## Aim of the exercise
Keep the images out and copy every entry below exactly.

## Supplied entries
»»

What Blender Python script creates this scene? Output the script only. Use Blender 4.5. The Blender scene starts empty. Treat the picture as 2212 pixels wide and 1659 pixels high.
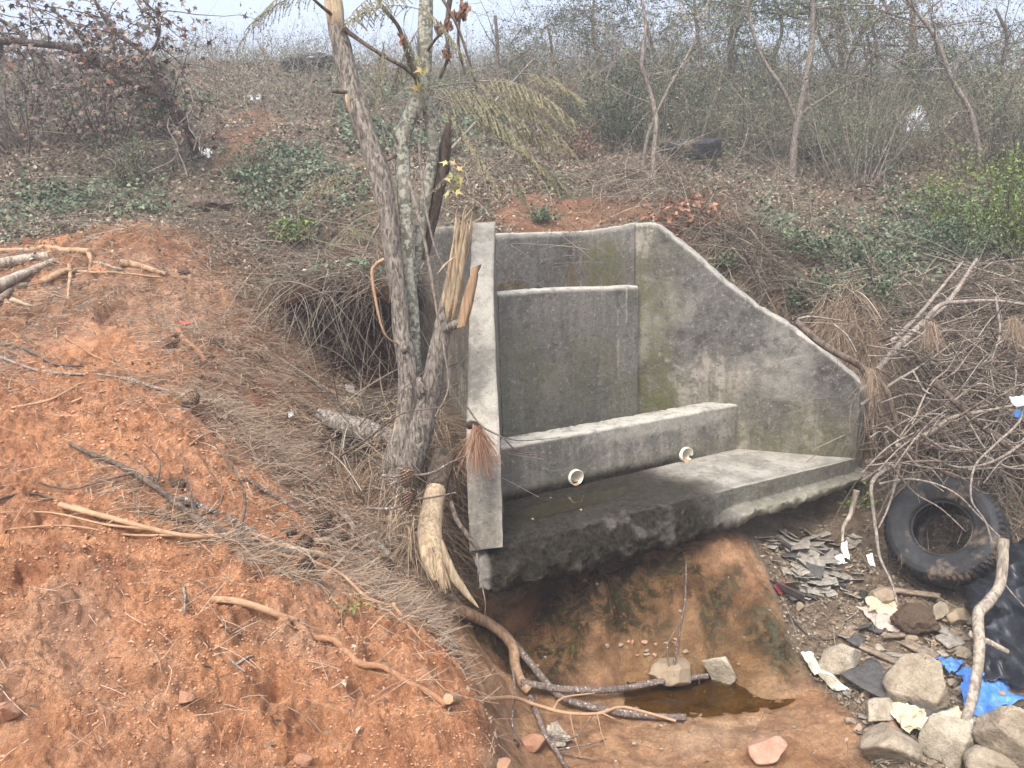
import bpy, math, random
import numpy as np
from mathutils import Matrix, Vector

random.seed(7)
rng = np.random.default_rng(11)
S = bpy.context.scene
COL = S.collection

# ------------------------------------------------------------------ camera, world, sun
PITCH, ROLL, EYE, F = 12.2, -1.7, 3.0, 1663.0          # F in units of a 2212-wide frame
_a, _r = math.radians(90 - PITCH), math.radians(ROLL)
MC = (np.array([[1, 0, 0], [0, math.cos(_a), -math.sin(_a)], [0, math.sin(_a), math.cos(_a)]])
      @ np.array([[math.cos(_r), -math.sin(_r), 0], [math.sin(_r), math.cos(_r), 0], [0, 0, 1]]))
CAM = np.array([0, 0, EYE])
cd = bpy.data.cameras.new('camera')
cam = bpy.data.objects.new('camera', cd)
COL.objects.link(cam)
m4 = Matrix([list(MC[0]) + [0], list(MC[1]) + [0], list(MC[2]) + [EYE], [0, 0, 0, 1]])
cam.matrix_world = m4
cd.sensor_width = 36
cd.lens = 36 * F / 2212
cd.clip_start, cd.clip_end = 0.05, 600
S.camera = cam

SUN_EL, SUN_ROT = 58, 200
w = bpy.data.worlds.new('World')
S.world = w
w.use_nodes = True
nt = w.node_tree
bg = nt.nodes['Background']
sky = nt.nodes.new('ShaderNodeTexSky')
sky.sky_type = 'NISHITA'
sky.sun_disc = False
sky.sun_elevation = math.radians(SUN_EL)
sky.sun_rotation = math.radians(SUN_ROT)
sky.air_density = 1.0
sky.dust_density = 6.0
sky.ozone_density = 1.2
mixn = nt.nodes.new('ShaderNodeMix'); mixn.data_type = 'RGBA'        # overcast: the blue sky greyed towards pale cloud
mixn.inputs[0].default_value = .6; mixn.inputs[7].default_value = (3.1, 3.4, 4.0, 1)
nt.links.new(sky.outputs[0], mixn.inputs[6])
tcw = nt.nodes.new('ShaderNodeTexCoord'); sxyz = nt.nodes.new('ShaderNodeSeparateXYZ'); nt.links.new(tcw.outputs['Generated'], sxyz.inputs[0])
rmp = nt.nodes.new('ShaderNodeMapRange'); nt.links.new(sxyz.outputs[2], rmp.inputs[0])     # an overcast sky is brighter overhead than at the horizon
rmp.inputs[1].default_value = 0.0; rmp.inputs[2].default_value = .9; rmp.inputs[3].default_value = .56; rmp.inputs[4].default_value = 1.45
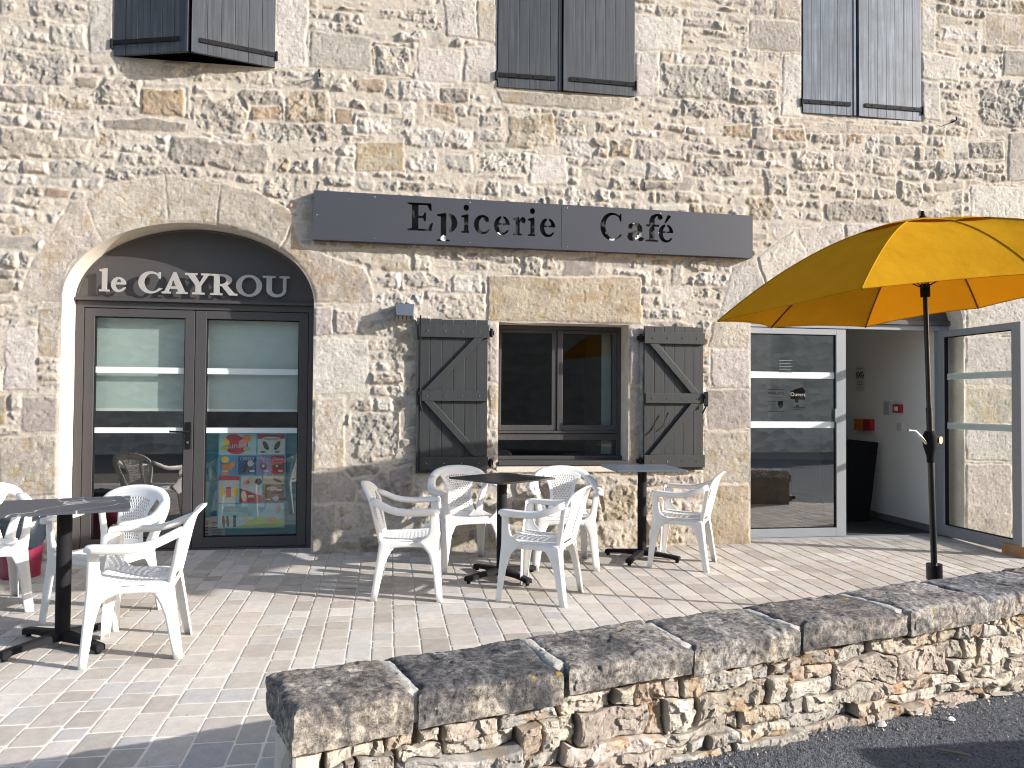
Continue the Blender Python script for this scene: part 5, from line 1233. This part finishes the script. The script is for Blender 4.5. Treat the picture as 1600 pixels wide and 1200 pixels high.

««

## The output
What Blender Python script creates this scene? Output the script only. Use Blender 4.5. The Blender scene starts empty. Treat the picture as 2212 pixels wide and 1659 pixels high.
import bpy, math, random
import numpy as np
from mathutils import Matrix, Vector

random.seed(7)
rng = np.random.default_rng(11)
S = bpy.context.scene
COL = S.collection

# ------------------------------------------------------------------ camera, world, sun
PITCH, ROLL, EYE, F = 12.2, -1.7, 3.0, 1663.0          # F in units of a 2212-wide frame
_a, _r = math.radians(90 - PITCH), math.radians(ROLL)
MC = (np.array([[1, 0, 0], [0, math.cos(_a), -math.sin(_a)], [0, math.sin(_a), math.cos(_a)]])
      @ np.array([[math.cos(_r), -math.sin(_r), 0], [math.sin(_r), math.cos(_r), 0], [0, 0, 1]]))
CAM = np.array([0, 0, EYE])
cd = bpy.data.cameras.new('camera')
cam = bpy.data.objects.new('camera', cd)
COL.objects.link(cam)
m4 = Matrix([list(MC[0]) + [0], list(MC[1]) + [0], list(MC[2]) + [EYE], [0, 0, 0, 1]])
cam.matrix_world = m4
cd.sensor_width = 36
cd.lens = 36 * F / 2212
cd.clip_start, cd.clip_end = 0.05, 600
S.camera = cam

SUN_EL, SUN_ROT = 58, 200
w = bpy.data.worlds.new('World')
S.world = w
w.use_nodes = True
nt = w.node_tree
bg = nt.nodes['Background']
sky = nt.nodes.new('ShaderNodeTexSky')
sky.sky_type = 'NISHITA'
sky.sun_disc = False
sky.sun_elevation = math.radians(SUN_EL)
sky.sun_rotation = math.radians(SUN_ROT)
sky.air_density = 1.0
sky.dust_density = 6.0
sky.ozone_density = 1.2
mixn = nt.nodes.new('ShaderNodeMix'); mixn.data_type = 'RGBA'        # overcast: the blue sky greyed towards pale cloud
mixn.inputs[0].default_value = .6; mixn.inputs[7].default_value = (3.1, 3.4, 4.0, 1)
nt.links.new(sky.outputs[0], mixn.inputs[6])
tcw = nt.nodes.new('ShaderNodeTexCoord'); sxyz = nt.nodes.new('ShaderNodeSeparateXYZ'); nt.links.new(tcw.outputs['Generated'], sxyz.inputs[0])
rmp = nt.nodes.new('ShaderNodeMapRange'); nt.links.new(sxyz.outputs[2], rmp.inputs[0])     # an overcast sky is brighter overhead than at the horizon
rmp.inputs[1].default_value = 0.0; rmp.inputs[2].default_value = .9; rmp.inputs[3].default_value = .56; rmp.inputs[4].default_value = 1.45
Continue the Blender Python script for this scene: part 5, from line 1233. This part finishes the script. The script is for Blender 4.5. Treat the picture as 1600 pixels wide and 1200 pixels high.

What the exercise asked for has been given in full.